2. A second cemetery (talked about) but as yet to be realised.
It is obvious to people that our present one is nigh on reaching its full capacity necessitating the need to get a second one up and running sooner rather than later as time waits for no one.
3. The new proposed Big School infrastructure with the need to either get it underway or halve the funding to each high school to do what they need to do.
When we realise all the huff and puff back and forth at the time another pipe dream that also hasn't got off the ground just faded into oblivion we can see the peoples frustration.
It does have a tendency to give them cause to feel out of sight out of mind.
Yvonne Rance, Griffith
DEMOUNTABLES FOR GRIFFITH’S NEW HIGH SCHOOL
The $25 million allocated to the farcical rebuild of the two public high schools in Griffith rolls on.
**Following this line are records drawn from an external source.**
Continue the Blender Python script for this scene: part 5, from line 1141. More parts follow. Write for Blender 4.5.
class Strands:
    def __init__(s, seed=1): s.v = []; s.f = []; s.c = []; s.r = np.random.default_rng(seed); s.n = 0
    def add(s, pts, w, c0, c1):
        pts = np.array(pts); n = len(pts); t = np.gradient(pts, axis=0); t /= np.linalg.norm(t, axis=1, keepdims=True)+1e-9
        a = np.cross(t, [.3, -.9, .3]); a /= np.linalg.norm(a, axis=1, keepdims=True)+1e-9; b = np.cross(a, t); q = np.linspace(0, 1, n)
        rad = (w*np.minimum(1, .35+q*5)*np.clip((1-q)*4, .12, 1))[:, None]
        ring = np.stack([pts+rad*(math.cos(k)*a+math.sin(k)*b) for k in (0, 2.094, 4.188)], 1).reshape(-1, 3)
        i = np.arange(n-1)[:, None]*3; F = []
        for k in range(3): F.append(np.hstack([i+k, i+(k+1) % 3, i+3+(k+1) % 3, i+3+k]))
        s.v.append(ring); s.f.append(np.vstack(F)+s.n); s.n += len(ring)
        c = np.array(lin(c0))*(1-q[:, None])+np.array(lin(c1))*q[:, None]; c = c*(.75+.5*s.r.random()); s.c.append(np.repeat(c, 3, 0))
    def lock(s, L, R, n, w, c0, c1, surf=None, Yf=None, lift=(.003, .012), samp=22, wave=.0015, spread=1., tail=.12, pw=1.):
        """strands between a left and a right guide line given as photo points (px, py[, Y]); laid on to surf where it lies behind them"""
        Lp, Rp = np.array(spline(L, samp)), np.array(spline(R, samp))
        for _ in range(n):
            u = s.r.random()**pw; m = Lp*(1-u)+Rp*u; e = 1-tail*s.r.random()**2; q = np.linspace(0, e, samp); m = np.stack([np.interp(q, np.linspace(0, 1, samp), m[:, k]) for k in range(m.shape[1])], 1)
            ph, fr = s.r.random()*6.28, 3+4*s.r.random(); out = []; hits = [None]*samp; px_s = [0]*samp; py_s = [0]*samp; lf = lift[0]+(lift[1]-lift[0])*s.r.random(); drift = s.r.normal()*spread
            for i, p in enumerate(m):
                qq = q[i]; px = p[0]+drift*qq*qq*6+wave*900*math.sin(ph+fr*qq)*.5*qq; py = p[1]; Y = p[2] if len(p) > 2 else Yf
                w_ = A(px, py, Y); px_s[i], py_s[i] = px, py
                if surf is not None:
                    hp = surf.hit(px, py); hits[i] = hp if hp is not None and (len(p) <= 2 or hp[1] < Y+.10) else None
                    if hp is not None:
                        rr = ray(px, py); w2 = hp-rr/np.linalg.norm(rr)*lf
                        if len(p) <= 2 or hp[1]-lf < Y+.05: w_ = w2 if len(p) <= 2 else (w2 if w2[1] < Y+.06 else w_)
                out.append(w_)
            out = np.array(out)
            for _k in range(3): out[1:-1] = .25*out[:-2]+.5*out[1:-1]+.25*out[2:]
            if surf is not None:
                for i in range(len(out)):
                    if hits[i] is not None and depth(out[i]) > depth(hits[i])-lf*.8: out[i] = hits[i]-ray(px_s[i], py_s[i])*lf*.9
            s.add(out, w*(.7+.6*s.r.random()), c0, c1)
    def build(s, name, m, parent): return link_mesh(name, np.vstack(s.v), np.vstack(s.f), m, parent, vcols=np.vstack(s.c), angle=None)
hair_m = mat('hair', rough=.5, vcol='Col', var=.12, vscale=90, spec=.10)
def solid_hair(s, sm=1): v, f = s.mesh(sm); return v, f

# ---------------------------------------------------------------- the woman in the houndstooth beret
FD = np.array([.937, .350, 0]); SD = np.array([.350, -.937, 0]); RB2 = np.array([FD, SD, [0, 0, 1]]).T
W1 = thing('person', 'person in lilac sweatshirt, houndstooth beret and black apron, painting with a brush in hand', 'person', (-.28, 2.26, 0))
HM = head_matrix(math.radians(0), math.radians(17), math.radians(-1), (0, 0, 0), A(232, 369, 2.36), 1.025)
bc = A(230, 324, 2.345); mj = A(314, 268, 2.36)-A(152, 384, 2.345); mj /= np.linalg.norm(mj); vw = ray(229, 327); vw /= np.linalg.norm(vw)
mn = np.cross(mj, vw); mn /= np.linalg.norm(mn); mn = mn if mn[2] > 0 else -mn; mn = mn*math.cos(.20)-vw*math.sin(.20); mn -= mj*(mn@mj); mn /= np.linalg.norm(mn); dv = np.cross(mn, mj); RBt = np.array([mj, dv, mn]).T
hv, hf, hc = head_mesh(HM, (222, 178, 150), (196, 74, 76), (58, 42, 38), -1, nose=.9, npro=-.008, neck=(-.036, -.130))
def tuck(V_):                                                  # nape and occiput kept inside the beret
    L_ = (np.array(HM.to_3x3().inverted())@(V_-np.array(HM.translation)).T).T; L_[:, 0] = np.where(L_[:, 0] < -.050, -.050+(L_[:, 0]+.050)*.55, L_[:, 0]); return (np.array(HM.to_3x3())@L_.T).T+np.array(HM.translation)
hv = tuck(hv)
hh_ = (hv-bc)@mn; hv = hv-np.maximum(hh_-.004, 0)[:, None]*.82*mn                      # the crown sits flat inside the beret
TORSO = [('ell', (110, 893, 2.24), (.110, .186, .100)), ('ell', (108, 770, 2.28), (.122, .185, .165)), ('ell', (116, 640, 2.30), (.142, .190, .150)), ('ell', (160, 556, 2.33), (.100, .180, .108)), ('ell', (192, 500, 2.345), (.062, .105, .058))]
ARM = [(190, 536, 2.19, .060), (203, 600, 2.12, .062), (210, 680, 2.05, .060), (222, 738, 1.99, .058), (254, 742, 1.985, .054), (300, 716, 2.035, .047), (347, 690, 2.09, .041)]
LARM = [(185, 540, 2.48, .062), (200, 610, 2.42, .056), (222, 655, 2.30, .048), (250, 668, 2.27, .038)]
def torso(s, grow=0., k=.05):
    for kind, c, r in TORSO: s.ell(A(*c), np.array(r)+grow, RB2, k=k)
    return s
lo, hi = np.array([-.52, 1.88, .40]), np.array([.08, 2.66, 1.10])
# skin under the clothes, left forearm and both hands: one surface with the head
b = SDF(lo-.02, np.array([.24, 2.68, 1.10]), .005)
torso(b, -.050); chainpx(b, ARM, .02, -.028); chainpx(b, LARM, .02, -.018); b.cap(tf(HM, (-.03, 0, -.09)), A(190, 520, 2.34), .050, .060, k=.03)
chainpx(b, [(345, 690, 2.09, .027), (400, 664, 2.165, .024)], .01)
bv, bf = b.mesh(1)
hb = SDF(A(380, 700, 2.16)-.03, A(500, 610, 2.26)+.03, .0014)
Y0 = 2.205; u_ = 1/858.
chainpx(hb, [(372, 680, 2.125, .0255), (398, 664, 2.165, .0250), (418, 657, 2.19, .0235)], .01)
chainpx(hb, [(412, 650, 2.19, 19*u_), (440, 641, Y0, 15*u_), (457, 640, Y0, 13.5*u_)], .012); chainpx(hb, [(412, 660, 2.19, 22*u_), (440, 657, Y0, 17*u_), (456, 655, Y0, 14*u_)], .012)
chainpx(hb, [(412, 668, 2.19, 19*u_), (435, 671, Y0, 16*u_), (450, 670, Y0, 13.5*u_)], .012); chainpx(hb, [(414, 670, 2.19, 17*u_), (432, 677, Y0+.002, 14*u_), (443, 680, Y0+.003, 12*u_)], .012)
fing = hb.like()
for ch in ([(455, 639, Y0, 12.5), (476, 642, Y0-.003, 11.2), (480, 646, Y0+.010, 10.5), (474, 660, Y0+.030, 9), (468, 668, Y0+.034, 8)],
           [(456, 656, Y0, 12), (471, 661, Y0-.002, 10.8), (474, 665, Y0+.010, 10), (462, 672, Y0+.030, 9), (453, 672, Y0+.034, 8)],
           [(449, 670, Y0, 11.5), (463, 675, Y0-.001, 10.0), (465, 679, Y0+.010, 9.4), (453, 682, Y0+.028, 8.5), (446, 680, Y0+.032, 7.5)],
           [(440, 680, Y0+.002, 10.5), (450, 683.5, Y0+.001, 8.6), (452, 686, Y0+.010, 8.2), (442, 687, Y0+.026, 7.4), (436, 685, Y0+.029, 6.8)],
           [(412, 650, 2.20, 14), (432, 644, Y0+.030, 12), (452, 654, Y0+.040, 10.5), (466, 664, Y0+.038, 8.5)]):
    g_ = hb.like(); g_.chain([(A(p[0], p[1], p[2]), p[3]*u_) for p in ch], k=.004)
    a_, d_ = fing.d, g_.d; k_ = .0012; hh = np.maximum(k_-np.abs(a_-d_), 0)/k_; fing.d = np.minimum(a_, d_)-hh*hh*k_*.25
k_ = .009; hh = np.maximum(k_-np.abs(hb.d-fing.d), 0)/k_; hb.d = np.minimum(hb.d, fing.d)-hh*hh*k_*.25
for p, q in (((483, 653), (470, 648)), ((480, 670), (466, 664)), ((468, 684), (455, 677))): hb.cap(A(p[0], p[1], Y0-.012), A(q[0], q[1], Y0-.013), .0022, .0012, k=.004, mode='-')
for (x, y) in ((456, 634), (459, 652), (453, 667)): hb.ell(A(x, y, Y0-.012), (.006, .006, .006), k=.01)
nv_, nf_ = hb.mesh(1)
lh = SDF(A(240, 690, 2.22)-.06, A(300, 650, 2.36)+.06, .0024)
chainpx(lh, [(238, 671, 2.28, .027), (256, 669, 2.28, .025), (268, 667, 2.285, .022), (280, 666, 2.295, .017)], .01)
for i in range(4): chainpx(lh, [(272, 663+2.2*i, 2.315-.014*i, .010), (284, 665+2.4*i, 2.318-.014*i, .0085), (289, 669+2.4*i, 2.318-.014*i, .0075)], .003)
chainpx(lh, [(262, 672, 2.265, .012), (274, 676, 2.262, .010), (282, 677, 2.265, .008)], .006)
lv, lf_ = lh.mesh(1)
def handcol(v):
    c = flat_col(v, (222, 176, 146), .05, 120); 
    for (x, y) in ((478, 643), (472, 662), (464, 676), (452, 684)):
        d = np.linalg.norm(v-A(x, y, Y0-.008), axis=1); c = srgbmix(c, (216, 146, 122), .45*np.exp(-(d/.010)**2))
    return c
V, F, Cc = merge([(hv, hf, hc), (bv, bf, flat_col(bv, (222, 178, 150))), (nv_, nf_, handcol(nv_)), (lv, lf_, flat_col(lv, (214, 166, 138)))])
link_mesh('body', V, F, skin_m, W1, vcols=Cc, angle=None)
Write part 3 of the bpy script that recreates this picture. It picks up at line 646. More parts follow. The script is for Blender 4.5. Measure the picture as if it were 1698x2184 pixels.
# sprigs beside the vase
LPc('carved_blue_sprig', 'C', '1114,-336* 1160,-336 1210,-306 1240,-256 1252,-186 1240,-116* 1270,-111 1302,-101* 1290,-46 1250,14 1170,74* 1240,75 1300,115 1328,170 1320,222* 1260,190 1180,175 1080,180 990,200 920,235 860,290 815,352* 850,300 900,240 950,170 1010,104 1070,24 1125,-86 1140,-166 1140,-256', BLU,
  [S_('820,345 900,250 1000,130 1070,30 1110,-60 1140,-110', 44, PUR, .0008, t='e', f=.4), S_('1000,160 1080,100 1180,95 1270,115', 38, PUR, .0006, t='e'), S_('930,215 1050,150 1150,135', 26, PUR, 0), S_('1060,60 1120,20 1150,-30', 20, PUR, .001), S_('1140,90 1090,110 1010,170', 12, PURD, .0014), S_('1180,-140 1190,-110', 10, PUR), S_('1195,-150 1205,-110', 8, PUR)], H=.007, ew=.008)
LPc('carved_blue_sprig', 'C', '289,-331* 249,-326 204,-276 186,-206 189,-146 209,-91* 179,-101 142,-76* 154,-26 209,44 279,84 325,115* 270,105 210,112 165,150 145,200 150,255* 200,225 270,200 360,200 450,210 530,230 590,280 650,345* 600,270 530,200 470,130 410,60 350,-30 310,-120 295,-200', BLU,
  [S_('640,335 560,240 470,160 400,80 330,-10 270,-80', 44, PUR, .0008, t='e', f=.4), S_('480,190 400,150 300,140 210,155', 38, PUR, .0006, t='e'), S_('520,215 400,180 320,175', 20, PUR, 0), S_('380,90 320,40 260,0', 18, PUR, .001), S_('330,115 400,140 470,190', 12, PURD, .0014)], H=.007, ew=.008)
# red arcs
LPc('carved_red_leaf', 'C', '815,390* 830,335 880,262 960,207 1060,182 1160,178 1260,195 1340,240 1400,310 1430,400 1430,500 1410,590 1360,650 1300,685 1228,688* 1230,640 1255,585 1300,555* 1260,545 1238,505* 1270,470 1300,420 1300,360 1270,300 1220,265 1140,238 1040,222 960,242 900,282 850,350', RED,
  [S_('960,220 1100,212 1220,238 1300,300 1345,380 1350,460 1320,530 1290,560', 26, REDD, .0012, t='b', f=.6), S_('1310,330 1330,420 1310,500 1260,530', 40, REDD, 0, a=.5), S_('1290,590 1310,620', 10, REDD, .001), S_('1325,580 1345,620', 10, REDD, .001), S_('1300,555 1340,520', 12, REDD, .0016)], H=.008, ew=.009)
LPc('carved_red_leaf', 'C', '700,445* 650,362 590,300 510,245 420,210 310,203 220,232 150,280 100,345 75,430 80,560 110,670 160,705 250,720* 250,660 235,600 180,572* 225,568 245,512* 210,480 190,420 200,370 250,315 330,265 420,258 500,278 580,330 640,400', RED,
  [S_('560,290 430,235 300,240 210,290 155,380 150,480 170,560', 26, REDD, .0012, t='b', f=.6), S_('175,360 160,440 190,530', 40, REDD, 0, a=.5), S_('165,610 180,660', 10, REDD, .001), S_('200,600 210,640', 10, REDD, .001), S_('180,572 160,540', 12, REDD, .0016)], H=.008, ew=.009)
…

The community of Griffith may be interested in how efficiently those in charge are using the money.
Several weeks ago at the display in central, I asked one of the officers there, “where will the kids go while all the building works were being done over the coming years, knowing from experience that projects that they say will take a year actually end up taking three, four or five years?"
The answer? They’ll be in demountables (you know, those ugly, tinny boxes that take up playing areas and open space). Wade High and Griffith High will each get six demountables. So next year’s Year 7s will be in demountables for years to come.
Then I find out that the cost of these cheaply-built demountables will be $150,000 each.
And the $1.8 million for demountables will come out of the $25 million that was supposed to be used to improve student outcomes. It won’t be paid for by the NSW Government.
How does that work? So, assuming there will be cost blow-outs (there always are), contractor mistakes that have to be corrected at the schools’ costs, and other scams, the people of Griffith can be guaranteed that their public school kids will be given a pathetic deal, again.
The so-called merger was supposed to be about student outcomes. The two main factors in producing student outcomes are parental support of the children and teacher quality. Why is almost all the money being spent on buildings and cosmetic touchups?
I attend Griffith Teachers Federation meetings. The confusion, dysfunctionality, poor communications, lack of effective management of discipline issues and lack of direction reported by teachers at these is stunning.
People of Griffith, especially parents of public school kids, you need to be contacting the Minister for Education and letting the minister know you want your schools back and you want the promised funding to go to the schools to support increased quality teaching, the only real factor the school can control that will significantly improve student academic and social outcomes.